Sunday consciousness, all my self-questions, and the sounds that space makes
What kind of worship is this?
I’ve been playing with Midjourney to illustrate my dreams and scenes from psychedelic journeys. I’ve been figuring out how to kill an outdated God. I read all of my diary and dream entries from this year so far and my findings were this:
Life continues to break through me in dreams and signs and symbols. I normalize everything as sine waves. This is just the way life feels sometimes. Take notice of the sounds your heart makes — of the cracks inside of you. The bottom has yet to drop out, but it will. You are an infinite abyss. There is nothing bad about this. What is next, I always ask. But there are never any answers, only more questions.
A poem or a self-baptism:
HOW TO PRAY TO A DEAD GOD OR SUNDAY CONSCIOUSNESS
I have been there — on those Sundays
standing on the cathedral steps
when the sun is bright and pious
and it blinds me
What kind of worship is this?
When even in my Sunday dress
and frilly socks
and Mary Janes —
I feel unworthy
What kind of worship is this?
Beams of light dancing on a little girl's skin
and still she feels shame
What kind of worship is this?
This God must die
I have been there — too many times
standing on those steps
sinking into that Sunday consciousness
Here is atonement
Here is absolution
But why must I answer to anyone or anything?

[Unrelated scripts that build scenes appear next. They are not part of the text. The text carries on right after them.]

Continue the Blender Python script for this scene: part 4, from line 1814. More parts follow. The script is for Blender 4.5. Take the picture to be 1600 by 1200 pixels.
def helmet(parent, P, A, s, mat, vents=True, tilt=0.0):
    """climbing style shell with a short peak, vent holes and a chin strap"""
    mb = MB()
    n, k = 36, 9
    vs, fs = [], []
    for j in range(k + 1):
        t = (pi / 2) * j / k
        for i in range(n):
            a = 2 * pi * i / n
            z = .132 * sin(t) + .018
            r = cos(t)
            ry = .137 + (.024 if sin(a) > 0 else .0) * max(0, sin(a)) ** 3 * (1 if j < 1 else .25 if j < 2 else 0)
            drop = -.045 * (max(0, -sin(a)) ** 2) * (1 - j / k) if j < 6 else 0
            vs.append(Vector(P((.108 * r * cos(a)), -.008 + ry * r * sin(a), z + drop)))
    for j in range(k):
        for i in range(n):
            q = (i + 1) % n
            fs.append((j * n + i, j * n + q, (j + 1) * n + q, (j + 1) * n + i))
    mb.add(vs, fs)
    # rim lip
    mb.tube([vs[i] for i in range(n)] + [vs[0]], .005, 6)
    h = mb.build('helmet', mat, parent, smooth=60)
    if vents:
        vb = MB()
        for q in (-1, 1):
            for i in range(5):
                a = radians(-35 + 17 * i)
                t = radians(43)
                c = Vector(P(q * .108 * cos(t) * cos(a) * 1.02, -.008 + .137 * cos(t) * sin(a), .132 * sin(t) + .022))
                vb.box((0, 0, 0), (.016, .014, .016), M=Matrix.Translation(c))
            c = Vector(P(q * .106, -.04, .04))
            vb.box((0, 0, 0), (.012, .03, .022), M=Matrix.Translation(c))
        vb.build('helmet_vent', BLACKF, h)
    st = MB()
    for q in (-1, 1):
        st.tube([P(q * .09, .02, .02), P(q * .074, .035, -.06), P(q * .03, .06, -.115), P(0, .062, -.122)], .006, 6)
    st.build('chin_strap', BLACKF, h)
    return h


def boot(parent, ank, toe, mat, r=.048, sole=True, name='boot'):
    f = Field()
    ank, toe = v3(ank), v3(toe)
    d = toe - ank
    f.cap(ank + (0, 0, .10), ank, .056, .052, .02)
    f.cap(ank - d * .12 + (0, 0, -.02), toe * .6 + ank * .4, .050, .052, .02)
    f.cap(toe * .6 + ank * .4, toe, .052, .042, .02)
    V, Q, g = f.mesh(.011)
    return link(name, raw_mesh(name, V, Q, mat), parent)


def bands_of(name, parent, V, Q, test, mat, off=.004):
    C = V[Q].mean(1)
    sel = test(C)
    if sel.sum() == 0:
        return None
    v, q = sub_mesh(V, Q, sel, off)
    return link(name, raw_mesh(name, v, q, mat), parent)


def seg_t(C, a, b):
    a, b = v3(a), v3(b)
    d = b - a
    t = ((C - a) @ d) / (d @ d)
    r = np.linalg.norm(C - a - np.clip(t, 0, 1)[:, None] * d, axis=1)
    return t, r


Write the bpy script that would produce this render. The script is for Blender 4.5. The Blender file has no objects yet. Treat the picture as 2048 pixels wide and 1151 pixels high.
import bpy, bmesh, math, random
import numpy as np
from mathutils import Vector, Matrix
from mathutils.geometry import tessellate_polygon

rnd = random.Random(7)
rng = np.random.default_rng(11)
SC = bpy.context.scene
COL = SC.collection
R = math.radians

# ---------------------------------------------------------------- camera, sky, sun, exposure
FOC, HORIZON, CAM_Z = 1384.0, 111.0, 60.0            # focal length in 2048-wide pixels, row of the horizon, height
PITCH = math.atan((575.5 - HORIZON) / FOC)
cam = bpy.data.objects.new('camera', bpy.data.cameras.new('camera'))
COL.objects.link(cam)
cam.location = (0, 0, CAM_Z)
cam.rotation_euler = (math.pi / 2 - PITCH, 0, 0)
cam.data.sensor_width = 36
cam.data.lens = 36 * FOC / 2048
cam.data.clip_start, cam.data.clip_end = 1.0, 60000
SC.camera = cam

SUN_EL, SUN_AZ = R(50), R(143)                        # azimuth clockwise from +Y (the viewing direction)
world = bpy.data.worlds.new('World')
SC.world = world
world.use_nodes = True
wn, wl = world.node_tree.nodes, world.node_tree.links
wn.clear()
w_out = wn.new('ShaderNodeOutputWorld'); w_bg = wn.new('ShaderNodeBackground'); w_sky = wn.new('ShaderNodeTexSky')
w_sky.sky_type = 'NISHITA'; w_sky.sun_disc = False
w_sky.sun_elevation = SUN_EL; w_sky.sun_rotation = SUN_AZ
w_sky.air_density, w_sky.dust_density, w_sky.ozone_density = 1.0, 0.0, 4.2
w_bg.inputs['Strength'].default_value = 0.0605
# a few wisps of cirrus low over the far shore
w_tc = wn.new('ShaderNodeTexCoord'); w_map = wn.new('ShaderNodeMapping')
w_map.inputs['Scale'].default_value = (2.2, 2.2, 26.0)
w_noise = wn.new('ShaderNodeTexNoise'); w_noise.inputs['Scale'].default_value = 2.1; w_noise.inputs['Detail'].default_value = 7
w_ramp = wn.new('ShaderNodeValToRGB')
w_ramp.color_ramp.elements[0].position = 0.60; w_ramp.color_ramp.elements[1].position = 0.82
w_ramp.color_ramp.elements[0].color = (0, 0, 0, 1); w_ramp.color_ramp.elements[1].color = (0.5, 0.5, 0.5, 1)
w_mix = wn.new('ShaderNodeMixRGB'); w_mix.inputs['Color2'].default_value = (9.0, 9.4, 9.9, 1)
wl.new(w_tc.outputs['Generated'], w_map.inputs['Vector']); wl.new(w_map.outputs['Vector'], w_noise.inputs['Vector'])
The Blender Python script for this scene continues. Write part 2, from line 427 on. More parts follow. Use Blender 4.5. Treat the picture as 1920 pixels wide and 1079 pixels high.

I go back there in my mind —
to those blinding Sundays
to those pious steps
to that sinking consciousness
I pray to a dead God
and I create a new one
What kind of worship is this?
The sun continues to shine — pirouettes on my skin
and even though the sun is outside of me
it warms from within
and this is how my new God
chooses to love me
I copied and pasted all of my diary and dream entries into Clive Thompson’s only the questions online tool. Questions propel and expand your consciousness. Master the art of asking yourself questions.
ALL OF MY SELF-QUESTIONS FROM 2022 SO FAR
What are the next god/guide posts? What did I learn in that lifetime and how can I bring that here? How to merge dimensions? What portal am I creating? What form are you holding now? Where is the rest of me? What is my soul reaching out toward? Am I still a stranger to myself? Why does love do this? Was that unkind? What are the consequences of love? Can my heart be boundless? Why does it hurt? Will there be love? Who is guiding me? Am I pure? What is this wilderness inside of me? What does a new beginning mean to me? What is true freedom? Who should I confess my sins to? Or can I have sovereignty over my heart, mind, body and spirit? Can I be absolved or is the freedom from needing to be absolved more than enough? Whose rules am I living by? What is worth fighting for? Is this a mistake? When is the next moon phase? He is still on the first rung of the ladder and where am I? Why do I have to get my footing again and again and again? Why can’t I start from where I was last time? Are you a comet or are you a planet? Is there anything you've been working on for many centuries? Do I have a stupid heart? What is the one thing I can control? What have we unearthed here? What kind of worship is this? What was the whale I threw out the window? How many times can I transform before I die? What is the difference between human love and divine love? How do you pray to a dead God?
SONIFICATIONS OF SPACE
Sonification is the process that translates data into sound. Here are some sounds created from images of Space.
I’m humbled by the sound a black hole makes. I could dance to the rhythm of the Whirlpool Galaxy. My heart amplifies itself like the Tycho supernova. I drop to my knees to worship the tones of the Pillars of Creation. If someone could take the data of my heart and turn it into a song, I wonder what it would sound like.
I dream every night. I am becoming more adept at interpreting the language of my dreams. Dreams want to come to life. They want to be paintings and poems and they want you to pay attention to them. Here is the universe communicating with you every night. You are a conduit for creation and evolution and it begins inside of you.
A STILL-FRAME FROM A DREAM
I’m out in the backyard of a strange home that is my home. The sky is dim, like a French noir film. There is a little girl bathing in a kiddie pool. She is not mine, but she is an aspect of me — the young, feminine psyche baptizing herself in the shallow end of her subconscious. I look up and see an inflatable pool toy in the shape of a butterfly floating across the sky. It is colorful and striking against the grey light. The butterfly is both the spirit and the psyche and it belongs to me. It has broken free and glides across the forefront of my mind and thoughts. I reach for my phone to take a picture. I knew it would make a beautiful picture.